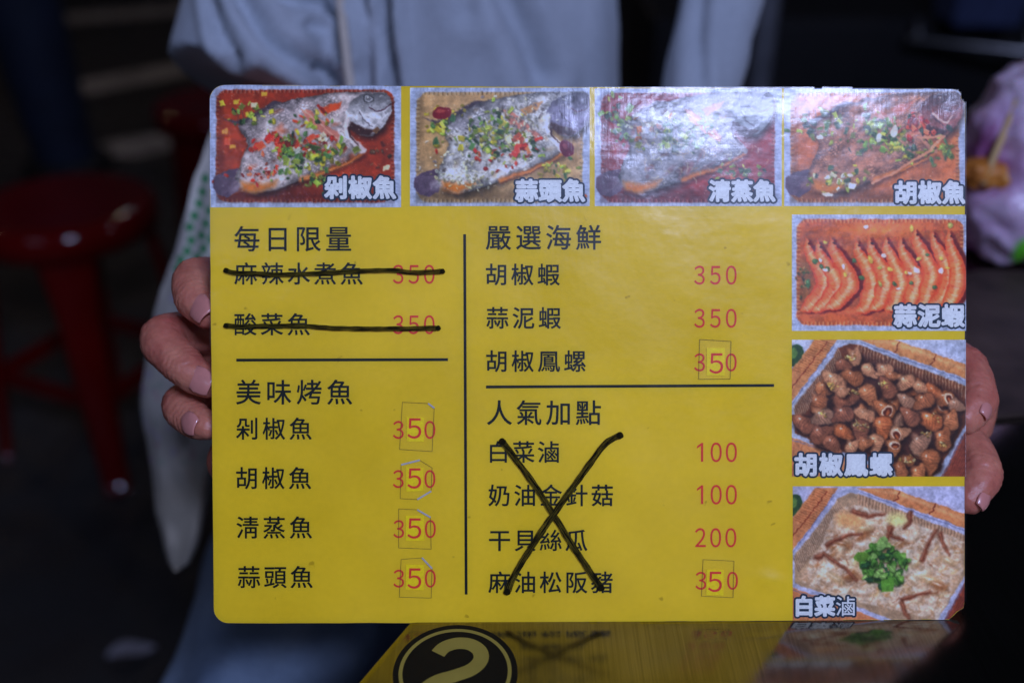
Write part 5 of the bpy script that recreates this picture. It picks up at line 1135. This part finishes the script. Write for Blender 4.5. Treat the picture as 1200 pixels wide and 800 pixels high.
V = [on_z(x, y, .7535)-Vector((0, 0, .75)) for x, y in mpx]+[on_z(x, y, .7535)-Vector((0, 0, .753)) for x, y in mpx]; m_ = len(mpx)
o = mesh_obj('reflection_cover', V, [tuple(range(m_))[::-1], tuple(range(m_, 2*m_))]+[(i, (i+1) % m_, m_+(i+1) % m_, m_+i) for i in range(m_)], simple('dark_brown_cover', (0.055, 0.034, 0.026), 0.6, scale=25, var=.6), tt_)
bmm = bmesh.new(); bmm.from_mesh(o.data); bmesh.ops.recalc_face_normals(bmm, faces=bmm.faces); bmm.to_mesh(o.data); bmm.free()
# fried cutlet and skewer
ck = empty('fried_chicken', tuple(P(1168, 206, .655))); tag(ck, 'golden fried chicken piece on a bamboo skewer by the plastic bag', 'food')
fb = Bag(); fb.tube([P(1143, 203, .650), P(1168, 203, .655), P(1200, 205, .660), P(1225, 200, .665)], [.009, .0115, .013, .012], n=16, sub=3); fb.ball(P(1180, 212, .652), (.010, .008, .007), 12)
fm = fb.fuse(.0018, 1); cc_ = np.array([v.co[:] for v in fm.vertices]); ns = np.array([v.normal[:] for v in fm.vertices]); cc_ += ns*np.array([.0035*mnoise.noise(Vector(v)*160) for v in cc_])[:, None]
fm.vertices.foreach_set('co', cc_.ravel().astype(np.float32)); fm.update(); link('crust', fm, M['crust'], ck, True, True)
V, F = tube_data([P(1153, 212, .645), P(1198, 104, .640)], [.0024, .0024], n=10); mesh_obj('skewer', V, F, M['bamboo'], ck, True, True)

# ================================================================== pale leaf on the ground
q = on_z(155, 768, 0); V, F = [], []; N = 14
for i in range(N+1):
    t = i/N; w_ = .0135*math.sin(math.pi*min(1, t*1.04))**.7+.0006
    for s__ in (-1, -.5, 0, .5, 1): V.append(((t-.5)*.062, s__*w_, .006+.007*abs(s__)+.006*math.sin(t*5)))
for i in range(N):
    for k in range(4): F.append((i*5+k, i*5+5+k, i*5+6+k, i*5+1+k))
o = mesh_obj('fallen_leaf', V, F, M['leaf'], None, True); o.location = (q.x, q.y, 0); o.rotation_euler = (0, 0, R(22)); m = o.modifiers.new('thickness', 'SOLIDIFY'); m.thickness = .0008
tag(o, 'single pale fallen leaf lying on the dark ground', 'leaf')

bpy.data.objects.remove(fo)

• • • •

### GOAL
Make an exact copy of the data above, pictures excluded.

### RESPONSE TO THE EXERCISE
Write part 5 of the bpy script that recreates this picture. It picks up at line 1135. This part finishes the script. Write for Blender 4.5. Treat the picture as 1200 pixels wide and 800 pixels high.
V = [on_z(x, y, .7535)-Vector((0, 0, .75)) for x, y in mpx]+[on_z(x, y, .7535)-Vector((0, 0, .753)) for x, y in mpx]; m_ = len(mpx)
o = mesh_obj('reflection_cover', V, [tuple(range(m_))[::-1], tuple(range(m_, 2*m_))]+[(i, (i+1) % m_, m_+(i+1) % m_, m_+i) for i in range(m_)], simple('dark_brown_cover', (0.055, 0.034, 0.026), 0.6, scale=25, var=.6), tt_)
bmm = bmesh.new(); bmm.from_mesh(o.data); bmesh.ops.recalc_face_normals(bmm, faces=bmm.faces); bmm.to_mesh(o.data); bmm.free()
# fried cutlet and skewer
ck = empty('fried_chicken', tuple(P(1168, 206, .655))); tag(ck, 'golden fried chicken piece on a bamboo skewer by the plastic bag', 'food')
fb = Bag(); fb.tube([P(1143, 203, .650), P(1168, 203, .655), P(1200, 205, .660), P(1225, 200, .665)], [.009, .0115, .013, .012], n=16, sub=3); fb.ball(P(1180, 212, .652), (.010, .008, .007), 12)
fm = fb.fuse(.0018, 1); cc_ = np.array([v.co[:] for v in fm.vertices]); ns = np.array([v.normal[:] for v in fm.vertices]); cc_ += ns*np.array([.0035*mnoise.noise(Vector(v)*160) for v in cc_])[:, None]
fm.vertices.foreach_set('co', cc_.ravel().astype(np.float32)); fm.update(); link('crust', fm, M['crust'], ck, True, True)
V, F = tube_data([P(1153, 212, .645), P(1198, 104, .640)], [.0024, .0024], n=10); mesh_obj('skewer', V, F, M['bamboo'], ck, True, True)

# ================================================================== pale leaf on the ground
q = on_z(155, 768, 0); V, F = [], []; N = 14
for i in range(N+1):
    t = i/N; w_ = .0135*math.sin(math.pi*min(1, t*1.04))**.7+.0006
    for s__ in (-1, -.5, 0, .5, 1): V.append(((t-.5)*.062, s__*w_, .006+.007*abs(s__)+.006*math.sin(t*5)))
for i in range(N):
    for k in range(4): F.append((i*5+k, i*5+5+k, i*5+6+k, i*5+1+k))
o = mesh_obj('fallen_leaf', V, F, M['leaf'], None, True); o.location = (q.x, q.y, 0); o.rotation_euler = (0, 0, R(22)); m = o.modifiers.new('thickness', 'SOLIDIFY'); m.thickness = .0008
tag(o, 'single pale fallen leaf lying on the dark ground', 'leaf')

bpy.data.objects.remove(fo)